3. How do I get you to stop saying bad things about our brand?
(a) Make the beer better and tell us what you’ve done to improve it.
(b) Get someone (ideally a brewer) to make us think again by getting in touch to tell us what is interesting about the beer. Maybe we’ve missed something or just don’t get it: we’re happy to be persuaded.
4. You bigheaded pair of idiots — why should we waste all this time and energy tailoring things for you? You’re only bloggers. You’ll get the round-robin email like everyone else.
Yes, correct. Hardly anyone reads this blog. So, if you can’t really be bothered to engage with us for that very legitimate reason, just LEAVE US ALONE! We’d rather have no contact at all than half-arsed attempts at engagement.
5. What kind of engagement don’t you like? And what would you prefer?
(a) See question 1 above.
(b) We can rarely find the time or money to go on lavish jollies in Belgium, Norfolk or wherever. (Yes, they’re all expenses paid, except for the several hundred pounds of train fare from Cornwall.)
(c) Why aren’t there more “meet the brewer” events on Twitter? Cheap, easy, genuine engagement. In fact, why isn’t one of your brewers (head or otherwise) on Twitter right now chatting to people like us every day?
(d) If you’re going to launch gimmicky beers, why not make them interesting as beer? We’ve not shut up about Fuller’s Past Masters series and have spent hundreds of pounds of our own money buying bottles of it, despite not receiving one email about it from their PR people.
6. Will you run a paid advertisement?
Some bloggers do this, and good luck to ‘em. We’re not trying to make money from the site, and don’t like feeling obliged to be nice about a sponsor, so the answer has, so far, always been no. We might consider running ads for charities or other good causes (for free); or for breweries or pubs we particularly like. Ask us — it can’t hurt.
7. Why aren’t you interested in the cereal, mushrooms, butter or gin I’m promoting?
If you bought a mailing list of “food”, “beverage” or “lifestyle bloggers” and we’re on it you’ve either (a) been ripped off and should go back to the agency in question and ask for some money back; or (b) haven’t spent enough time tailoring the list. Of course you can just keep spamming people but it’s not very professional and does not generate goodwill.
UPDATED 27/09/2012
8. Can we work in partnership with you to place content on your blog?

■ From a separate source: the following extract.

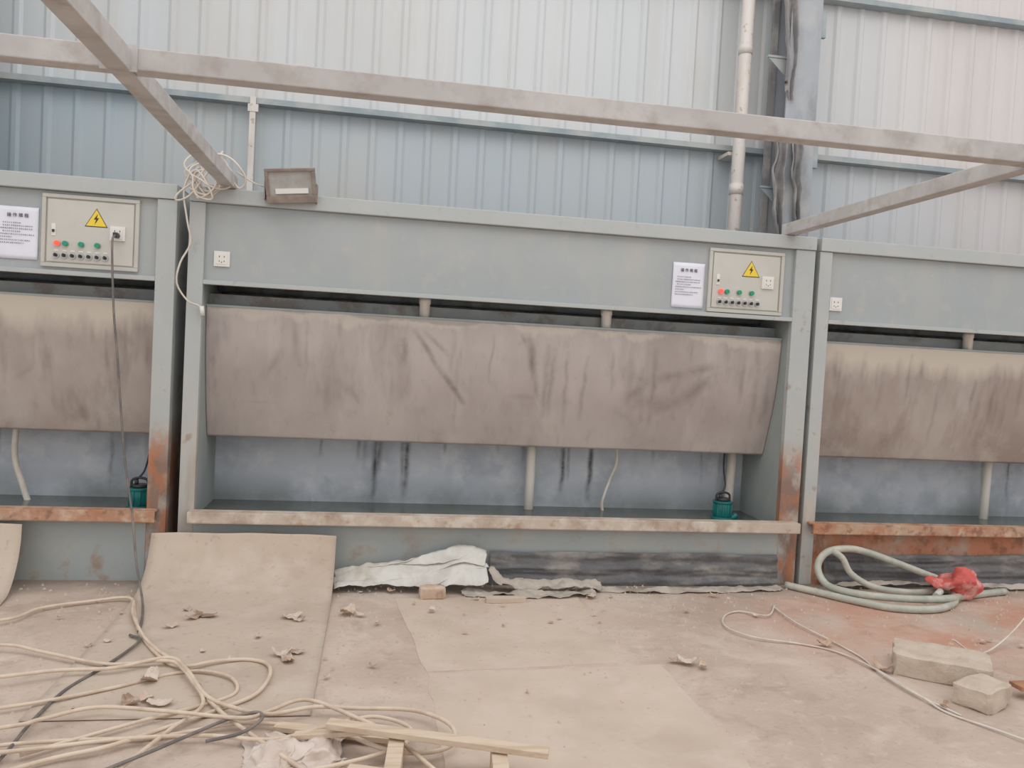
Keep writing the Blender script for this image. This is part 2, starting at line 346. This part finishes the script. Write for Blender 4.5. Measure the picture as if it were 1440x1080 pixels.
ST=[(1.29,1.52,1.31,1.36,0.03,0.9),(1.36,1.58,1.52,1.36,0.024,1.0),(1.52,1.36,1.70,1.13,0.027,1.1),(1.42,1.58,1.60,1.42,0.02,0.7),
    (2.10,1.60,2.16,1.32,0.035,1.0),(2.16,1.32,2.2,1.18,0.025,0.6),(2.06,1.6,2.1,1.5,0.02,0.6),
    (2.80,1.20,2.95,1.34,0.05,0.6),(2.95,1.34,3.2,1.40,0.05,0.6),(3.2,1.40,3.42,1.46,0.05,0.6),(3.42,1.40,3.2,1.22,0.06,0.7),(3.2,1.22,2.95,1.12,0.06,0.5),(2.9,1.2,3.1,1.18,0.09,0.5),
    (0.45,1.25,0.55,1.42,0.04,0.4),(0.2,1.6,0.22,1.45,0.05,0.4),(3.7,1.6,3.72,1.4,0.03,0.4)]
DR=[(1.15,0.95,1.15,0.42,0.028,1.2),(1.18,0.9,1.17,0.6,0.03,0.9),(1.37,0.95,1.36,0.42,0.03,1.2),(1.33,0.9,1.34,0.5,0.02,0.8),(2.49,0.9,2.49,0.5,0.026,1.2),(2.53,0.9,2.53,0.6,0.015,0.8),(2.70,0.95,2.69,0.45,0.028,1.2)]
bm_=booth(0.0,4.01,0.09,0.14,'curtain','lip','front',ST,(0.07,3.98),((2.235,0.0),(3.72,0.03)),(1.42,2.63),'frame','frame_r',DR,1,26)
bl=booth(-4.08,4.01,0.09,0.11,'curtain_b','lip_r','front',(),(0.07,3.97),((-2.2,0.0),),(-2.66,-1.4),'frame','frame_r',(),2,44)
br=booth(4.045,4.01,0.09,0.14,'curtain_b','lip_r','front_r',(),(0.03,3.98),((5.84,0.02),(7.7,0)),(5.34,6.6),'frame','frame',(),3,44)
def thin(nm,pts,r,mt,par=None,seg=8,n=8): return B().tube(pts,r,0,seg,True,n).build(nm,[mt],par)
thin('drain_hose',[(2.78,0.5,0.36),(2.77,0.5,0.45),(2.82,0.5,0.62),(2.86,0.5,0.75),(2.84,0.5,1.0)],0.011,'pvc',bm_)
thin('drain_hose',[(-1.0,0.45,0.36),(-1.04,0.45,0.48),(-1.09,0.45,0.66),(-1.08,0.45,0.9),(-1.05,0.45,1.1)],0.02,'pvc',bl)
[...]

We take queries like this to mean that you want us to pass off your content as our own, or marketing copy as a ‘guest post’, for the purposes of boosting traffic to a commercial website (‘SEO’) and raising the profile of a particular brand. We find this fundamentally dishonest and think it devalues blogging as a medium. We’ve worked hard to produce content and earn whatever reputation we have and don’t want to throw it away by misleading our readers.
If you want to send us something to review or pay for an ad (see above), let’s talk. Otherwise, write your own blog…

This is such a great FAQ. My feelings exactly.